→ **DIRECTIONS**:
Compute how many lines in the entries below contain "follow", and output nothing but the number.

# DATASET EXCERPTS start

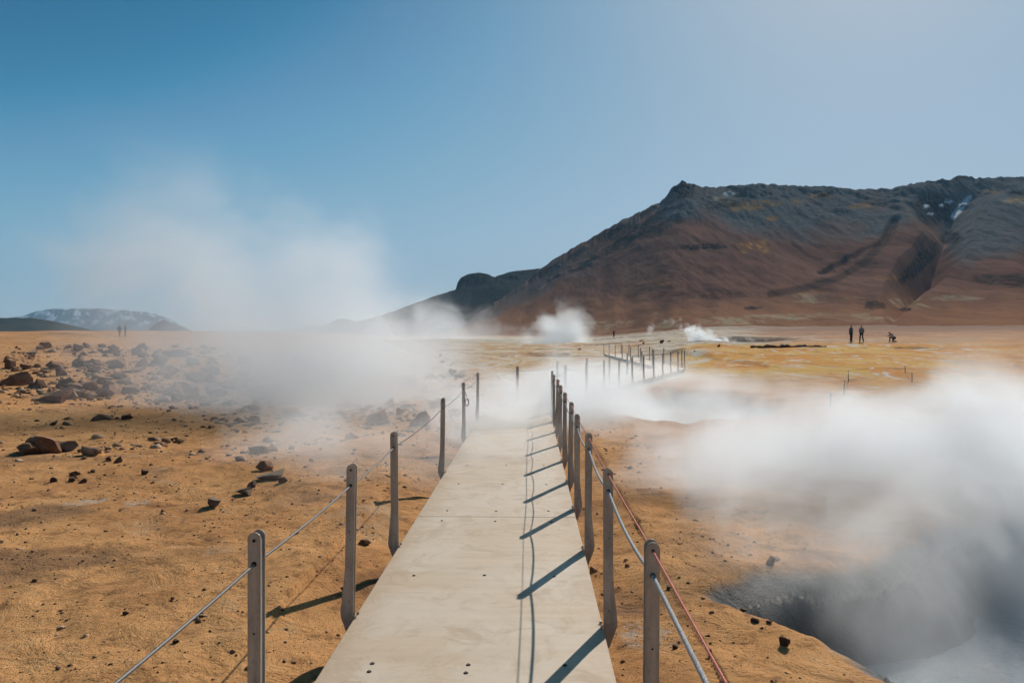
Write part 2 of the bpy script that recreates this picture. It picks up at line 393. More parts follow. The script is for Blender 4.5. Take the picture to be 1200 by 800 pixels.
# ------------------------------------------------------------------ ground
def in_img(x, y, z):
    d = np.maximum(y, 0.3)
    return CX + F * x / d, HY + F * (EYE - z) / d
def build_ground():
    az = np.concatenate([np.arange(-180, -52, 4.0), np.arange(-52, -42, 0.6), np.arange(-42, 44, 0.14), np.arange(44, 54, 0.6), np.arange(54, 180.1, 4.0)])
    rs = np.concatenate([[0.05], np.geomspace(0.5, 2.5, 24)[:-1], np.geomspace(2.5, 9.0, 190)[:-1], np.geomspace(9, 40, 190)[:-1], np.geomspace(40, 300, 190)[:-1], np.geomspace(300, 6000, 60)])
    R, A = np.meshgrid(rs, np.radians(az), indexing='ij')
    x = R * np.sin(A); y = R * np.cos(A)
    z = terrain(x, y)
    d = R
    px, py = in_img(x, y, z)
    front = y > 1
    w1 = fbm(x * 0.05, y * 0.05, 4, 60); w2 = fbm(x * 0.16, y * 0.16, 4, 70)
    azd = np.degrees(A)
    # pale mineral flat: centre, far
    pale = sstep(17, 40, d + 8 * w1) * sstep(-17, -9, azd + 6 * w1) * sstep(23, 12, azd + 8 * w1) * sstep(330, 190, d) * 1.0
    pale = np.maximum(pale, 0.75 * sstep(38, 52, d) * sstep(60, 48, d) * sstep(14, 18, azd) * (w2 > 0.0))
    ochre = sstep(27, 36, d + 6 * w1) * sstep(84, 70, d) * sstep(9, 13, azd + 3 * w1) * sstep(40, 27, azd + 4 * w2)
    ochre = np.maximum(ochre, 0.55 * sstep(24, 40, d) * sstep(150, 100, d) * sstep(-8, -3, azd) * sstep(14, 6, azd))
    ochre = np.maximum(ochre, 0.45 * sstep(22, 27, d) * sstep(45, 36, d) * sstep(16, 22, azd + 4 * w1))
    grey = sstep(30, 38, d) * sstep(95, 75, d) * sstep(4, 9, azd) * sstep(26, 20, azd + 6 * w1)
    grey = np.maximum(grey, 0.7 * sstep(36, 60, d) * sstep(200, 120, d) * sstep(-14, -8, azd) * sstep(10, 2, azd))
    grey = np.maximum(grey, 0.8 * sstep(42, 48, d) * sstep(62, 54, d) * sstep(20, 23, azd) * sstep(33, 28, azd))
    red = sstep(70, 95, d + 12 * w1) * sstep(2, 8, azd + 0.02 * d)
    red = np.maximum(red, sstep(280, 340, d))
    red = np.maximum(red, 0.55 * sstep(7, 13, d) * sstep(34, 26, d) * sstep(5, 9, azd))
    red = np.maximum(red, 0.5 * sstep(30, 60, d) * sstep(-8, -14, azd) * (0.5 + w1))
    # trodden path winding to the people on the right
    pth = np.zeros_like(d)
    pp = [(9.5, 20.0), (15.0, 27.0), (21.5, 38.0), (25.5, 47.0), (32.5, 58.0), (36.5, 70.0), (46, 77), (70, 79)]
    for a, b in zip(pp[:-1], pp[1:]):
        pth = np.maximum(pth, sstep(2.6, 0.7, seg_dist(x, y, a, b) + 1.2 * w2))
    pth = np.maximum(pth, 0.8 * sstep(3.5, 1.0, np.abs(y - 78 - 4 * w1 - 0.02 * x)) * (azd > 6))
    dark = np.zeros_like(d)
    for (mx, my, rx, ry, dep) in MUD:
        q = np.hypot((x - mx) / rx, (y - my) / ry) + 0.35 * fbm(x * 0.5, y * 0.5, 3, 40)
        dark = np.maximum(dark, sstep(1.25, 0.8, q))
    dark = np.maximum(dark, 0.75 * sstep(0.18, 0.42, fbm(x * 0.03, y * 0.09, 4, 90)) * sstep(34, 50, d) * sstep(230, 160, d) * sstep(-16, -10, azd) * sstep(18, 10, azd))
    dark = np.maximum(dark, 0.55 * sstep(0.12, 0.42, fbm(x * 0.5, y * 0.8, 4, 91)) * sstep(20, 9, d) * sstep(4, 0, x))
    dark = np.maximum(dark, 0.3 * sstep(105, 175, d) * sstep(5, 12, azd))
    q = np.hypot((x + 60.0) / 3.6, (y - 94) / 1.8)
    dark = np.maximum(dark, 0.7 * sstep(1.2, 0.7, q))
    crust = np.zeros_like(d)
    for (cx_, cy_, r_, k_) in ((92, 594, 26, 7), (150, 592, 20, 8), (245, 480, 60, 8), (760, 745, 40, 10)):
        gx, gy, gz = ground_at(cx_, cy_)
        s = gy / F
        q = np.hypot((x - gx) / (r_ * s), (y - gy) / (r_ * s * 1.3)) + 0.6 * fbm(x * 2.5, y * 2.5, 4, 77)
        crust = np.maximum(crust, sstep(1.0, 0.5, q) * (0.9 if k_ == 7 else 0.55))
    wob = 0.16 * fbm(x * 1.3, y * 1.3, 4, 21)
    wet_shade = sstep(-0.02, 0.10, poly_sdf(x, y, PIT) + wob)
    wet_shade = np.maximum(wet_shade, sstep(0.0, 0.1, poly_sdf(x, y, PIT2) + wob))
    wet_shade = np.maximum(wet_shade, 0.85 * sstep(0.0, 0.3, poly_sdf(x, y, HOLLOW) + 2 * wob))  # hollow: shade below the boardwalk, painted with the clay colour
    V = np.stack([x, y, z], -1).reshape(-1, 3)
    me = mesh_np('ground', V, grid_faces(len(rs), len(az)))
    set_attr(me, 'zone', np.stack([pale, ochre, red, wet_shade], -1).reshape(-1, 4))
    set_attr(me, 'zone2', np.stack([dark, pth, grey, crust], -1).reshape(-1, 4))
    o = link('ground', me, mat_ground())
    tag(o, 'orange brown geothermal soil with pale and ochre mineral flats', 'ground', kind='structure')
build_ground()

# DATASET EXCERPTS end
# DATASET EXCERPTS start

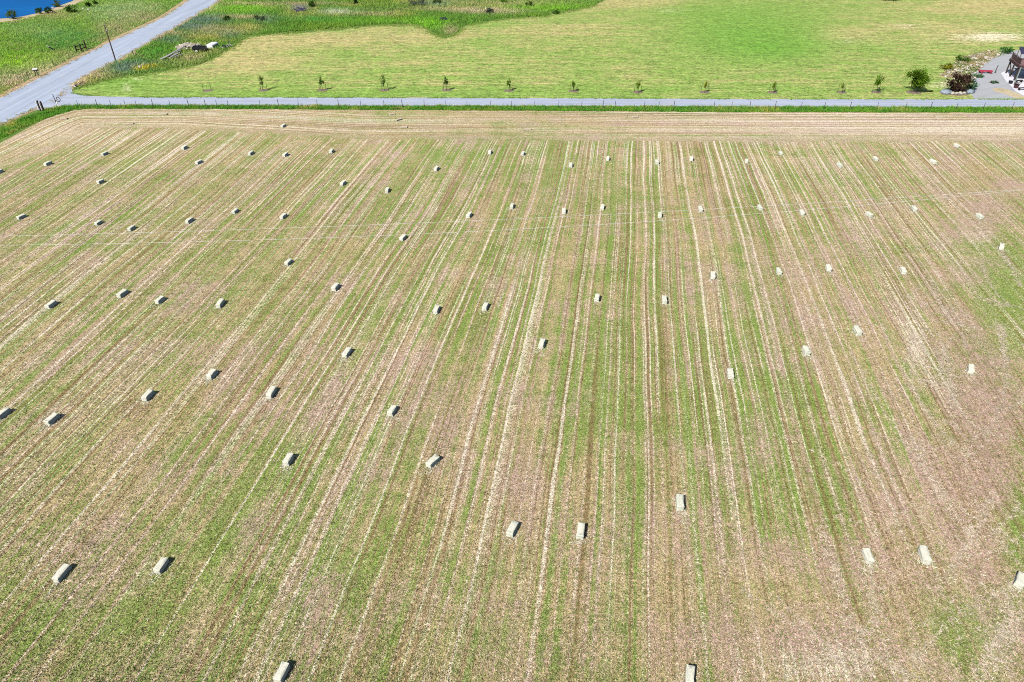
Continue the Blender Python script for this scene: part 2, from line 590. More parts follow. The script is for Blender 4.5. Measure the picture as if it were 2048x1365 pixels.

# DATASET EXCERPTS end
# DATASET EXCERPTS start

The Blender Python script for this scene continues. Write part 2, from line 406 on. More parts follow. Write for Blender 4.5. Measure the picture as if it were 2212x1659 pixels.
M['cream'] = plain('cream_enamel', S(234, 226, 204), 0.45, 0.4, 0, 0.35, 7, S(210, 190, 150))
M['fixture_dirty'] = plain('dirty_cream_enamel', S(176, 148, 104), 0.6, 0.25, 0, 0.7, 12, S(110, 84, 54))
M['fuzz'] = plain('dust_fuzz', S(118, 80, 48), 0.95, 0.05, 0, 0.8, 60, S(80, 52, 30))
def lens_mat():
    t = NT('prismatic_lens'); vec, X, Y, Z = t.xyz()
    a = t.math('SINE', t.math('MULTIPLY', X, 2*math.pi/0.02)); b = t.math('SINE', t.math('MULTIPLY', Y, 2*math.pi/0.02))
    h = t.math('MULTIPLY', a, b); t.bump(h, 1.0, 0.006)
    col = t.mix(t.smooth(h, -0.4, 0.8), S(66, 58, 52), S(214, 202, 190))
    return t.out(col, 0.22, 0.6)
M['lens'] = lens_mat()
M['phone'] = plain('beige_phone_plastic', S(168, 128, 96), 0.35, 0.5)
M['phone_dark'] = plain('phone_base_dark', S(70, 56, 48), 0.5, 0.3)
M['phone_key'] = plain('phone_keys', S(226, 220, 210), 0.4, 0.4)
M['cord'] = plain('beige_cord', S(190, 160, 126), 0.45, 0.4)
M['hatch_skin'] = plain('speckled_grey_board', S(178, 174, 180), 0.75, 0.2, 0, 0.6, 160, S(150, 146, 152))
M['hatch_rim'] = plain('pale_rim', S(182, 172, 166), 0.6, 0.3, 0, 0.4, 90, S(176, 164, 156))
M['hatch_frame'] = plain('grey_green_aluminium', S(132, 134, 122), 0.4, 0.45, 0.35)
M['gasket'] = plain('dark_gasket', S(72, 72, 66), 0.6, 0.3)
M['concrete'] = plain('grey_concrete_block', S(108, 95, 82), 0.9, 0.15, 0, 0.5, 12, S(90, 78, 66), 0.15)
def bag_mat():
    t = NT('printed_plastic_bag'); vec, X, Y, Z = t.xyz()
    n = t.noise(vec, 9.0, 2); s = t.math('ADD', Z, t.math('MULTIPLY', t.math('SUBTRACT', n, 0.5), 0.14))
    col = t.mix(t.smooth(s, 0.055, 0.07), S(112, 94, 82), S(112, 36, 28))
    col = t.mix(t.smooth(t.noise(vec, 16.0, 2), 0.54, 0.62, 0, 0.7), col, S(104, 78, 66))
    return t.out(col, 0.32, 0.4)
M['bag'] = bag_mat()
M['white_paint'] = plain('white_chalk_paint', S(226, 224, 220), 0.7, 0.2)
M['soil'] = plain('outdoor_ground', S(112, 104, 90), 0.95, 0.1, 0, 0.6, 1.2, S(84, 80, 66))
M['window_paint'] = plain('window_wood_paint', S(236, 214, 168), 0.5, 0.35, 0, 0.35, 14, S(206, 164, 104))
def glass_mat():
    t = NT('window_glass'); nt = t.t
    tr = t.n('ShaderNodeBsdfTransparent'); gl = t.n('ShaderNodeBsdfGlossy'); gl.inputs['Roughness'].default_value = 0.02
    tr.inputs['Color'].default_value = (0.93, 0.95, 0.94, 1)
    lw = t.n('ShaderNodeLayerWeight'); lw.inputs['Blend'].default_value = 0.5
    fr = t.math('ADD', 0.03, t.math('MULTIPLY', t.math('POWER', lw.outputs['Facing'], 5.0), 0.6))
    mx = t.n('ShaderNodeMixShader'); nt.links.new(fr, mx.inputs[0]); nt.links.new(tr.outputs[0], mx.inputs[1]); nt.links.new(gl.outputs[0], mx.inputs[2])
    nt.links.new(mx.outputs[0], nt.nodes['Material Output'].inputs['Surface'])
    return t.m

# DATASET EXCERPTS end

→ **SOLUTION TO THIS PROBLEM**:
3